## WHAT IS BEING ASKED
Each line of the material must be returned exactly.

--- BEGIN MATERIALS PROVIDED ---

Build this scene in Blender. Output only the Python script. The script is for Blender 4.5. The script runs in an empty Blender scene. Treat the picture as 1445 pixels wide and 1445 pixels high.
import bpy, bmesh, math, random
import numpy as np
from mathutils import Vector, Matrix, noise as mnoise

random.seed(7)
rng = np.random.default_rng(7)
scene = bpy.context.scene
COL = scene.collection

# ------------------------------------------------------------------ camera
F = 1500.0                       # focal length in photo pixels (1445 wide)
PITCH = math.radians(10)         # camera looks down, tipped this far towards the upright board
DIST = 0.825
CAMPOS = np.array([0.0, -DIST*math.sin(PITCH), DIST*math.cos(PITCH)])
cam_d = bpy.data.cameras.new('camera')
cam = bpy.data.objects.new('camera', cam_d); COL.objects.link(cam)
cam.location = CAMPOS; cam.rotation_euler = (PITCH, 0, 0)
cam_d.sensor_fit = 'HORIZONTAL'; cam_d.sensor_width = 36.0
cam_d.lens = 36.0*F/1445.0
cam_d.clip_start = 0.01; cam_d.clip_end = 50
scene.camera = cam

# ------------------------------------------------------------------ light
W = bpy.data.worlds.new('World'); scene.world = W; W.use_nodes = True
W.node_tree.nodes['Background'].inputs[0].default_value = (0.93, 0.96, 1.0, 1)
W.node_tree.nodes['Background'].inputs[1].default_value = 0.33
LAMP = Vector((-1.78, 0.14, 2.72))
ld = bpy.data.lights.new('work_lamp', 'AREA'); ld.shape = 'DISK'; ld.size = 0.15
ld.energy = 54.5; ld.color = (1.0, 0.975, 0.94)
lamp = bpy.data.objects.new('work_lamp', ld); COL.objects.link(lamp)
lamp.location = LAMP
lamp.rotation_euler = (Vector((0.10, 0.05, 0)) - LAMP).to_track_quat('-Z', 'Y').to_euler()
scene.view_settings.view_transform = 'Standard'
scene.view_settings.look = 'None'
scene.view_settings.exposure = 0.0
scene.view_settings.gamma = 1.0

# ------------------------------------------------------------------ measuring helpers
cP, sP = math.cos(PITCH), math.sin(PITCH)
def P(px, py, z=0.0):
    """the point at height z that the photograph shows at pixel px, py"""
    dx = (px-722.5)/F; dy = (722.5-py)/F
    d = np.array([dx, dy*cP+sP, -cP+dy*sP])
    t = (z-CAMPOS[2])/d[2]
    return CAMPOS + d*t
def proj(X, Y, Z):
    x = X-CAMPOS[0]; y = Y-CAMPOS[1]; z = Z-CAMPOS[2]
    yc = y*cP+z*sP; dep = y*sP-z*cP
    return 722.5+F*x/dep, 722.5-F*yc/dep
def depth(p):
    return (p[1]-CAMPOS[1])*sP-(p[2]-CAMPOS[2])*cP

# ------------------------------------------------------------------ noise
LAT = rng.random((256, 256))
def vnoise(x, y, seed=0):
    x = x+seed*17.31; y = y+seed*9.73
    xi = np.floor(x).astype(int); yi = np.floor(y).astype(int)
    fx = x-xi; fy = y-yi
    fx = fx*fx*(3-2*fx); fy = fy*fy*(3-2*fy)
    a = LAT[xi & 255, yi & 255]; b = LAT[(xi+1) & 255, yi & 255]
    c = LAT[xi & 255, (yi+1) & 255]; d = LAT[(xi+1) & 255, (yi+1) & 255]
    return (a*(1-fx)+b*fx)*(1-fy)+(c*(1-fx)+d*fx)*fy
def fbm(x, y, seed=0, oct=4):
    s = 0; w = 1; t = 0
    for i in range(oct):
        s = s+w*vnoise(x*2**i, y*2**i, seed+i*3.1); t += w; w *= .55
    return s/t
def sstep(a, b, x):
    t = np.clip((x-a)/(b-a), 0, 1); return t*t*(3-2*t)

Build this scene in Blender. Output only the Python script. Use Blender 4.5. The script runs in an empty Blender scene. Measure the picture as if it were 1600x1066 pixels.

--- END MATERIALS PROVIDED ---

## WRITTEN REPLY
Build this scene in Blender. Output only the Python script. The script is for Blender 4.5. The script runs in an empty Blender scene. Treat the picture as 1445 pixels wide and 1445 pixels high.
import bpy, bmesh, math, random
import numpy as np
from mathutils import Vector, Matrix, noise as mnoise

random.seed(7)
rng = np.random.default_rng(7)
scene = bpy.context.scene
COL = scene.collection

# ------------------------------------------------------------------ camera
F = 1500.0                       # focal length in photo pixels (1445 wide)
PITCH = math.radians(10)         # camera looks down, tipped this far towards the upright board
DIST = 0.825
CAMPOS = np.array([0.0, -DIST*math.sin(PITCH), DIST*math.cos(PITCH)])
cam_d = bpy.data.cameras.new('camera')
cam = bpy.data.objects.new('camera', cam_d); COL.objects.link(cam)
cam.location = CAMPOS; cam.rotation_euler = (PITCH, 0, 0)
cam_d.sensor_fit = 'HORIZONTAL'; cam_d.sensor_width = 36.0
cam_d.lens = 36.0*F/1445.0
cam_d.clip_start = 0.01; cam_d.clip_end = 50
scene.camera = cam

# ------------------------------------------------------------------ light
W = bpy.data.worlds.new('World'); scene.world = W; W.use_nodes = True
W.node_tree.nodes['Background'].inputs[0].default_value = (0.93, 0.96, 1.0, 1)
W.node_tree.nodes['Background'].inputs[1].default_value = 0.33
LAMP = Vector((-1.78, 0.14, 2.72))
ld = bpy.data.lights.new('work_lamp', 'AREA'); ld.shape = 'DISK'; ld.size = 0.15
ld.energy = 54.5; ld.color = (1.0, 0.975, 0.94)
lamp = bpy.data.objects.new('work_lamp', ld); COL.objects.link(lamp)
lamp.location = LAMP
lamp.rotation_euler = (Vector((0.10, 0.05, 0)) - LAMP).to_track_quat('-Z', 'Y').to_euler()
scene.view_settings.view_transform = 'Standard'
scene.view_settings.look = 'None'
scene.view_settings.exposure = 0.0
scene.view_settings.gamma = 1.0

# ------------------------------------------------------------------ measuring helpers
cP, sP = math.cos(PITCH), math.sin(PITCH)
def P(px, py, z=0.0):
    """the point at height z that the photograph shows at pixel px, py"""
    dx = (px-722.5)/F; dy = (722.5-py)/F
    d = np.array([dx, dy*cP+sP, -cP+dy*sP])
    t = (z-CAMPOS[2])/d[2]
    return CAMPOS + d*t
def proj(X, Y, Z):
    x = X-CAMPOS[0]; y = Y-CAMPOS[1]; z = Z-CAMPOS[2]
    yc = y*cP+z*sP; dep = y*sP-z*cP
    return 722.5+F*x/dep, 722.5-F*yc/dep
def depth(p):
    return (p[1]-CAMPOS[1])*sP-(p[2]-CAMPOS[2])*cP

# ------------------------------------------------------------------ noise
LAT = rng.random((256, 256))
def vnoise(x, y, seed=0):
    x = x+seed*17.31; y = y+seed*9.73
    xi = np.floor(x).astype(int); yi = np.floor(y).astype(int)
    fx = x-xi; fy = y-yi
    fx = fx*fx*(3-2*fx); fy = fy*fy*(3-2*fy)
    a = LAT[xi & 255, yi & 255]; b = LAT[(xi+1) & 255, yi & 255]
    c = LAT[xi & 255, (yi+1) & 255]; d = LAT[(xi+1) & 255, (yi+1) & 255]
    return (a*(1-fx)+b*fx)*(1-fy)+(c*(1-fx)+d*fx)*fy
def fbm(x, y, seed=0, oct=4):
    s = 0; w = 1; t = 0
    for i in range(oct):
        s = s+w*vnoise(x*2**i, y*2**i, seed+i*3.1); t += w; w *= .55
    return s/t
def sstep(a, b, x):
    t = np.clip((x-a)/(b-a), 0, 1); return t*t*(3-2*t)

Build this scene in Blender. Output only the Python script. Use Blender 4.5. The script runs in an empty Blender scene. Measure the picture as if it were 1600x1066 pixels.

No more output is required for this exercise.